» **Given information**
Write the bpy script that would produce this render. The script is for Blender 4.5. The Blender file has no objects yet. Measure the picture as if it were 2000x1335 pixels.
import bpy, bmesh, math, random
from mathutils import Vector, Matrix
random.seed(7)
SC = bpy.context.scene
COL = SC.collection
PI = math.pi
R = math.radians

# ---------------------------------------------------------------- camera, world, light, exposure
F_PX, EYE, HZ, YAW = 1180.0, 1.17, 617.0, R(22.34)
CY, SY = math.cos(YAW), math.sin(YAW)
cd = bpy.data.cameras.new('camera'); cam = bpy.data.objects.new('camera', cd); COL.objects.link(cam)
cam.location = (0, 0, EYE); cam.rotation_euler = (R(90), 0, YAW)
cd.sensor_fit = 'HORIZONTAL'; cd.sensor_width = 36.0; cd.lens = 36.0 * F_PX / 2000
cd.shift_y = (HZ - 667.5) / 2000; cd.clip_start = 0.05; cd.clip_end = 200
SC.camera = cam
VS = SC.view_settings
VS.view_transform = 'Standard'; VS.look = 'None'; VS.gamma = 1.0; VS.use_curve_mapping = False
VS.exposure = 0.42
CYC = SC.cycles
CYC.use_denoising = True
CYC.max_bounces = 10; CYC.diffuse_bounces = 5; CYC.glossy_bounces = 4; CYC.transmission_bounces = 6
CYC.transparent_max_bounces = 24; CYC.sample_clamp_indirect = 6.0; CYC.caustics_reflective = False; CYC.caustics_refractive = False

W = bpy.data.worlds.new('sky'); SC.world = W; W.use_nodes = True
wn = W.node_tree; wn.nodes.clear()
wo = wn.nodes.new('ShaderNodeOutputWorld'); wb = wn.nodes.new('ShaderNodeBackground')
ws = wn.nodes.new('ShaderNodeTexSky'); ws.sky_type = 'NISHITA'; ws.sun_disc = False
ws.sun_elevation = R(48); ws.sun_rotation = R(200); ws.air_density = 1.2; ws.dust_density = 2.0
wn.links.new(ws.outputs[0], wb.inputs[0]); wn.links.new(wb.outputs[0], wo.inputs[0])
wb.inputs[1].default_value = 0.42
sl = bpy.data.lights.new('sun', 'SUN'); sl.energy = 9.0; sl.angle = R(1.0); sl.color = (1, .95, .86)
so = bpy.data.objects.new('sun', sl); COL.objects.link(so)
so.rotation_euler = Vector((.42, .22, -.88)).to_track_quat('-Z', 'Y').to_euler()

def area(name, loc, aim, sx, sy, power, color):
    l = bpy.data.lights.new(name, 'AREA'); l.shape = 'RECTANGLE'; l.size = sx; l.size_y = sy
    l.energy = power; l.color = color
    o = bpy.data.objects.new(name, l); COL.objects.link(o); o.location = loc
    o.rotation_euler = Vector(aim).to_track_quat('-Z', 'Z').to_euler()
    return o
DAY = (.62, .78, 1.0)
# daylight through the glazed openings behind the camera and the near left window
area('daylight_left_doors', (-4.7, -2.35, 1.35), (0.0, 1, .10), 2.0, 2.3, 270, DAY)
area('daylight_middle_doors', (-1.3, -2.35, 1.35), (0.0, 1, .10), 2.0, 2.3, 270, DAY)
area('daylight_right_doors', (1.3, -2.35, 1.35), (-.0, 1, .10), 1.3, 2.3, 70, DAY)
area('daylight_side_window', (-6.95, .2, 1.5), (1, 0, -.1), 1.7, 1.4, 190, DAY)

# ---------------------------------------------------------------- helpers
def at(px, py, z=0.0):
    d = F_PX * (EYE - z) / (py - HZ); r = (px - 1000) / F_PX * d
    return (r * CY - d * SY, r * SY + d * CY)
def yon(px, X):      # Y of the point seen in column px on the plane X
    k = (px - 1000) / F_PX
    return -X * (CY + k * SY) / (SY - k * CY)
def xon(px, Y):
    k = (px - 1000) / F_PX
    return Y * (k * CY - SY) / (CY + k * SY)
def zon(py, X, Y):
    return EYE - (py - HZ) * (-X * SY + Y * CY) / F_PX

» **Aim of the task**
Extract all of the data shown above without alteration.

» **Answer to this task**
Write the bpy script that would produce this render. The script is for Blender 4.5. The Blender file has no objects yet. Measure the picture as if it were 2000x1335 pixels.
import bpy, bmesh, math, random
from mathutils import Vector, Matrix
random.seed(7)
SC = bpy.context.scene
COL = SC.collection
PI = math.pi
R = math.radians

# ---------------------------------------------------------------- camera, world, light, exposure
F_PX, EYE, HZ, YAW = 1180.0, 1.17, 617.0, R(22.34)
CY, SY = math.cos(YAW), math.sin(YAW)
cd = bpy.data.cameras.new('camera'); cam = bpy.data.objects.new('camera', cd); COL.objects.link(cam)
cam.location = (0, 0, EYE); cam.rotation_euler = (R(90), 0, YAW)
cd.sensor_fit = 'HORIZONTAL'; cd.sensor_width = 36.0; cd.lens = 36.0 * F_PX / 2000
cd.shift_y = (HZ - 667.5) / 2000; cd.clip_start = 0.05; cd.clip_end = 200
SC.camera = cam
VS = SC.view_settings
VS.view_transform = 'Standard'; VS.look = 'None'; VS.gamma = 1.0; VS.use_curve_mapping = False
VS.exposure = 0.42
CYC = SC.cycles
CYC.use_denoising = True
CYC.max_bounces = 10; CYC.diffuse_bounces = 5; CYC.glossy_bounces = 4; CYC.transmission_bounces = 6
CYC.transparent_max_bounces = 24; CYC.sample_clamp_indirect = 6.0; CYC.caustics_reflective = False; CYC.caustics_refractive = False

W = bpy.data.worlds.new('sky'); SC.world = W; W.use_nodes = True
wn = W.node_tree; wn.nodes.clear()
wo = wn.nodes.new('ShaderNodeOutputWorld'); wb = wn.nodes.new('ShaderNodeBackground')
ws = wn.nodes.new('ShaderNodeTexSky'); ws.sky_type = 'NISHITA'; ws.sun_disc = False
ws.sun_elevation = R(48); ws.sun_rotation = R(200); ws.air_density = 1.2; ws.dust_density = 2.0
wn.links.new(ws.outputs[0], wb.inputs[0]); wn.links.new(wb.outputs[0], wo.inputs[0])
wb.inputs[1].default_value = 0.42
sl = bpy.data.lights.new('sun', 'SUN'); sl.energy = 9.0; sl.angle = R(1.0); sl.color = (1, .95, .86)
so = bpy.data.objects.new('sun', sl); COL.objects.link(so)
so.rotation_euler = Vector((.42, .22, -.88)).to_track_quat('-Z', 'Y').to_euler()

def area(name, loc, aim, sx, sy, power, color):
    l = bpy.data.lights.new(name, 'AREA'); l.shape = 'RECTANGLE'; l.size = sx; l.size_y = sy
    l.energy = power; l.color = color
    o = bpy.data.objects.new(name, l); COL.objects.link(o); o.location = loc
    o.rotation_euler = Vector(aim).to_track_quat('-Z', 'Z').to_euler()
    return o
DAY = (.62, .78, 1.0)
# daylight through the glazed openings behind the camera and the near left window
area('daylight_left_doors', (-4.7, -2.35, 1.35), (0.0, 1, .10), 2.0, 2.3, 270, DAY)
area('daylight_middle_doors', (-1.3, -2.35, 1.35), (0.0, 1, .10), 2.0, 2.3, 270, DAY)
area('daylight_right_doors', (1.3, -2.35, 1.35), (-.0, 1, .10), 1.3, 2.3, 70, DAY)
area('daylight_side_window', (-6.95, .2, 1.5), (1, 0, -.1), 1.7, 1.4, 190, DAY)

# ---------------------------------------------------------------- helpers
def at(px, py, z=0.0):
    d = F_PX * (EYE - z) / (py - HZ); r = (px - 1000) / F_PX * d
    return (r * CY - d * SY, r * SY + d * CY)
def yon(px, X):      # Y of the point seen in column px on the plane X
    k = (px - 1000) / F_PX
    return -X * (CY + k * SY) / (SY - k * CY)
def xon(px, Y):
    k = (px - 1000) / F_PX
    return Y * (k * CY - SY) / (CY + k * SY)
def zon(py, X, Y):
    return EYE - (py - HZ) * (-X * SY + Y * CY) / F_PX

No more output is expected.